Consider packaging for example. Each box of breakfast cereal includes a printed box. The colorful boxes aren’t cheap and the cost of each box gets added to the selling price of the product. By obtaining cereal in 8-lb boxes, the buyer gets more product and many fewer boxes. No only are there fewer boxes, there is less handling of the product in the factory and fewer secret decoder rings [I wish I still had my decoder ring]. In fact, the cost savings go much further.
Consider the other costs which are reduced by the change in packaging. The producer only folds, glues and fills one big box instead of many little boxes. Costco ends up storing a large quantity of cereal on the shelf in those big boxes which moves the inventory out of the producer‘s warehouse. The product is shipped once a month on a large pallet instead of once a week in cartons. The shelf is stocked only once a month, not once a week. Costco only has to scan and sell the product to customers once a month instead of once a week. Costco only processes one purchase order, invoice and payment instead of many. You get the idea.
In this negotiating strategy the buyer and seller have identified and either eliminated or reduced significant cost elements. Then they split the cost savings so that the producer may even make more profit on the product and the buyer gets a much lower unit-priced product to sell to his customers. Instead of costing 10 cents an ounce, the corn flakes now might only cost 7 cents - so the producer, Costco and the consumer each save a penny an ounce [and in an 8-lb box those pennies add up].
By negotiating a change to something as simple as the packaging size, Costco and the producer have effectively reduced many associated costs of handling, storage and freight. And so it is the same in every item we purchase.
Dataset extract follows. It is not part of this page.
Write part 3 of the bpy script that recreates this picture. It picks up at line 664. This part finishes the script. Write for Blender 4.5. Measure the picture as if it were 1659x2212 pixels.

There are many little costs which get added in to the final selling price. If we can negotiate a change to reduce one or many of those costs, the overall unit price can be significantly reduced.
Next time you negotiate a long term purchase, instead of arguing about a few cents discount off the asking price, negotiate a lower the overall cost.
How? An easy way to explore this negotiation strategy is by looking at the products you purchase on a regular basis and thinking about packaging.
Experienced buyers understand that the overall cost of a product or service is where the big money savings hide. Happy hunting.